Ce nouveau type de service public socialisé pourrait déjà concerner le crédit lui-même, la création monétaire. Cela ne veut pas dire tout public mais l'encadrement par des règles publiques avec des éléments publics, avec des buts sociaux, avec un contrôle de démocratie participative et d'intervention ainsi que des critères  d'efficience  sociétale, ar ticulée  à l’avancée de critères d’efficacité sociale des gestions dans les entreprises.

Cela pourrait concerner  aussi l'avancée vers une sécurité d'emploi ou de formation notamment contre la flexsécurité dans l'Union européenne.
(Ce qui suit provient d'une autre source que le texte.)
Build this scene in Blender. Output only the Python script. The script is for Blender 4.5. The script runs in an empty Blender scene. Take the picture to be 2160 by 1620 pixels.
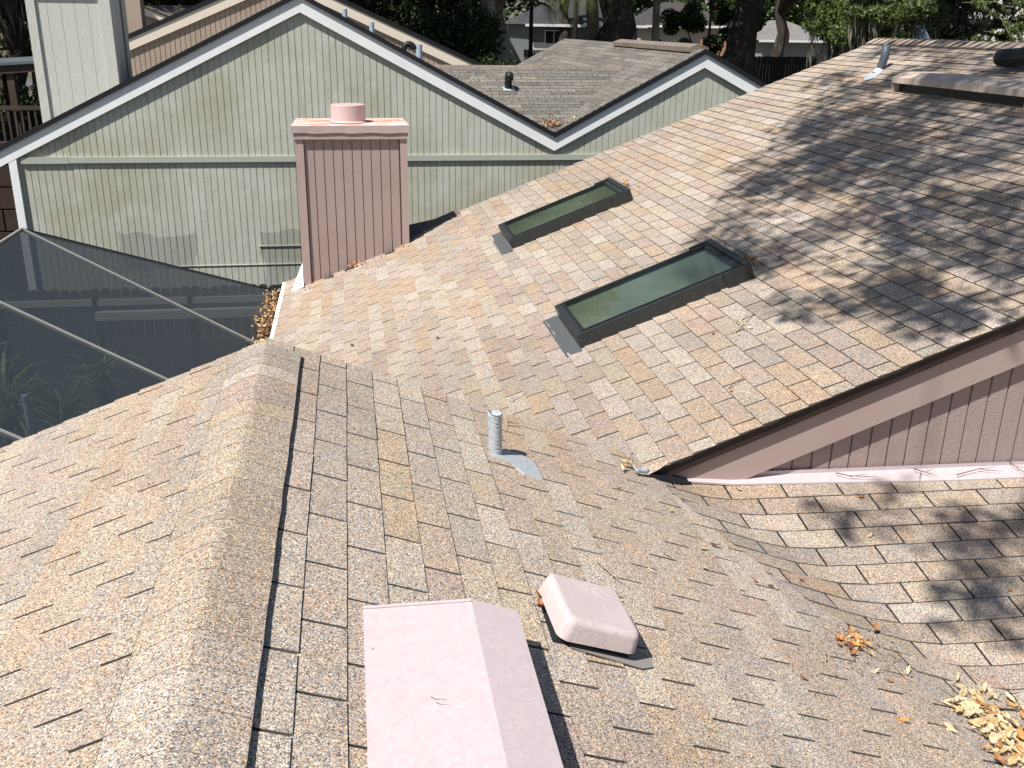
import bpy, math, random
import numpy as np
from mathutils import Vector, Matrix
R_ = math.radians
S = bpy.context.scene
COL = S.collection
random.seed(7)
rng = random.Random(11)

# ------------------------------------------------------------------ camera
FPX, YAW, PITCH, ROLL = 2060.2, R_(9.423), R_(20.2), R_(-0.848)
def cam_rows():
    F = Vector((math.sin(YAW)*math.cos(PITCH), math.cos(YAW)*math.cos(PITCH), -math.sin(PITCH)))
    r = Vector((math.cos(YAW), -math.sin(YAW), 0)); D = F.cross(r)
    r2 = r*math.cos(ROLL)+D*math.sin(ROLL); D2 = D*math.cos(ROLL)-r*math.sin(ROLL)
    return r2, D2, F
CR, CD, CF = cam_rows()
cd = bpy.data.cameras.new('camera'); cam = bpy.data.objects.new('camera', cd); COL.objects.link(cam)
cd.sensor_width = 36; cd.lens = 36*FPX/2160; cd.clip_start = .05; cd.clip_end = 900
cam.matrix_world = Matrix(((CR.x, -CD.x, -CF.x, 0), (CR.y, -CD.y, -CF.y, 0), (CR.z, -CD.z, -CF.z, 0), (0, 0, 0, 1)))
S.camera = cam
def ray(px, py):
    return CR*((px-1080)/FPX)+CD*((py-810)/FPX)+CF
def at(px, py, Y):
    r = ray(px, py); return r*(Y/r.y)
# ------------------------------------------------------------------ light
SUN = Vector((-.44, -.32, .84)).normalized()
w = bpy.data.worlds.new('World'); S.world = w; w.use_nodes = True
nt = w.node_tree; bg = nt.nodes['Background']
sky = nt.nodes.new('ShaderNodeTexSky'); sky.sky_type = 'NISHITA'; sky.sun_disc = False
sky.sun_elevation = math.asin(SUN.z); sky.sun_rotation = math.atan2(SUN.x, SUN.y)
nt.links.new(sky.outputs[0], bg.inputs[0]); bg.inputs[1].default_value = .064
sd = bpy.data.lights.new('sun', 'SUN'); sd.energy = 5.0; sd.angle = R_(.53); sd.color = (1, .955, .9)
so = bpy.data.objects.new('sun', sd); COL.objects.link(so)
so.rotation_euler = SUN.to_track_quat('Z', 'Y').to_euler()
S.view_settings.view_transform = 'Standard'; S.view_settings.look = 'None'
S.view_settings.exposure = 0.46; S.view_settings.gamma = 1

# ------------------------------------------------------------------ helpers
def tag(o, label=None, cat=None, group=None, kind=None):
    if label: o['label'] = label
    if cat: o['category'] = cat
    if group: o['group'] = group
    if kind: o['kind'] = kind
    return o
def empty(name, loc=(0, 0, 0), label=None, cat=None, group=None, kind=None):
    o = bpy.data.objects.new(name, None); COL.objects.link(o); o.location = loc
    o.empty_display_size = .2
    return tag(o, label, cat, group, kind)
class MB:
    def __init__(s): s.v = []; s.f = []; s.c = []; s.m = []
    def face(s, pts, col=(1, 1, 1), m=0):
        n = len(s.v); s.v += [tuple(p) for p in pts]; s.f.append(tuple(range(n, n+len(pts)))); s.c.append(col); s.m.append(m)
    def box(s, x0, x1, y0, y1, z0, z1, col=(1, 1, 1), m=0):
        s.hexa([(x0,y0,z0),(x1,y0,z0),(x1,y1,z0),(x0,y1,z0),(x0,y0,z1),(x1,y0,z1),(x1,y1,z1),(x0,y1,z1)], col, m)
    def hexa(s, p, col=(1, 1, 1), m=0):
        n = len(s.v); s.v += [tuple(q) for q in p]
        for f in ((0,3,2,1),(4,5,6,7),(0,1,5,4),(1,2,6,5),(2,3,7,6),(3,0,4,7)):
            s.f.append(tuple(n+i for i in f)); s.c.append(col); s.m.append(m)
    def prism(s, poly, ext, col=(1, 1, 1), m=0):
        # poly: 3d points of one end, ext: extrusion vector
        e = Vector(ext); a = [Vector(p) for p in poly]; b = [p+e for p in a]
        s.face(a, col, m); s.face(b[::-1], col, m)
        for i in range(len(a)):
            j = (i+1) % len(a); s.face([a[i], b[i], b[j], a[j]], col, m)
    def tube(s, pts, rad, n=8, col=(1, 1, 1), m=0, caps=True):
        pts = [Vector(p) for p in pts]
        rads = rad if isinstance(rad, (list, tuple)) else [rad]*len(pts)
        base = len(s.v); prev = None
        for i, p in enumerate(pts):
            t = (pts[min(i+1, len(pts)-1)]-pts[max(i-1, 0)]).normalized()
            if prev is None:
                u = t.cross(Vector((0, 0, 1)) if abs(t.z) < .9 else Vector((1, 0, 0))).normalized()
            else:
                u = (prev-t*prev.dot(t)).normalized()
            prev = u; v = t.cross(u)
            for k in range(n):
                a = 2*math.pi*k/n; s.v.append(tuple(p+(u*math.cos(a)+v*math.sin(a))*rads[i]))
        for i in range(len(pts)-1):
            for k in range(n):
                k2 = (k+1) % n; q = base+i*n
                s.f.append((q+k, q+k2, q+n+k2, q+n+k)); s.c.append(col); s.m.append(m)
        if caps:
            s.f.append(tuple(base+k for k in range(n))[::-1]); s.c.append(col); s.m.append(m)
            q = base+(len(pts)-1)*n; s.f.append(tuple(q+k for k in range(n))); s.c.append(col); s.m.append(m)
    def build(s, name, mats, parent=None, smooth=False, weld=False):
        me = bpy.data.meshes.new(name); me.from_pydata(s.v, [], s.f)
        if not isinstance(mats, (list, tuple)): mats = [mats]
        for m in mats: me.materials.append(m)
        if len(mats) > 1: me.polygons.foreach_set('material_index', s.m)
        ca = me.color_attributes.new('Col', 'FLOAT_COLOR', 'CORNER')
        arr = np.ones((len(me.loops), 4), np.float32); i = 0
        for f, c in zip(s.f, s.c):
            k = len(f); arr[i:i+k, :3] = c; i += k
        ca.data.foreach_set('color', arr.ravel())
        if smooth: me.polygons.foreach_set('use_smooth', [True]*len(me.polygons))
        me.update()
        if weld:
            import bmesh
            b = bmesh.new(); b.from_mesh(me); bmesh.ops.remove_doubles(b, verts=b.verts, dist=.0005)
            bmesh.ops.recalc_face_normals(b, faces=b.faces); b.to_mesh(me); b.free()
        o = bpy.data.objects.new(name, me); COL.objects.link(o)
        if parent: o.parent = parent; o.matrix_parent_inverse = Matrix.Translation(-parent_loc(parent))
        return o
def parent_loc(p):
    l = Vector((0, 0, 0))
    while p is not None:
        if p.type == 'EMPTY': l = l+p.location
        p = p.parent
    return l
def reparent_identity(o, p): o.parent = p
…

Et cela peut concerner  encore, avec la transformation de la Banque mondiale et une transformation de tous les organismes dépendants de l'ONU concernés, l'instauration graduelle de services et biens publics communs de toute l'humanité  pour : l'écologie, la santé, l'urbanisation et le logement social, l'école et la culture, l'eau, l'alimentation, l'énergie, les communications, les transports..., la paix.

On chercherait  à faire reculer de plus en plus, à partir des besoins humains nouveaux et d’une internationalisation des contrôles  participatifs et des règles de gestion, à travers des luttes convergentes et des conquêtes sociales, politiques et culturelles, la domination du capital financier mondialisé et des sociétés multinationales  privées sur la vie humaine ainsi que leur propriété sur les moyens. Dans ce processus démocratique  et révolutionnaire, viendraient  en premier  lieu les buts, les règles et les pouvoirs  sociaux pour  commander  la disposition des moyens partagés du local au mondial, au lieu du fétichisme des moyens, afin de promouvoir les capacités et la créativité  de tous les êtres humains et d’avancer vers une autre civilisation.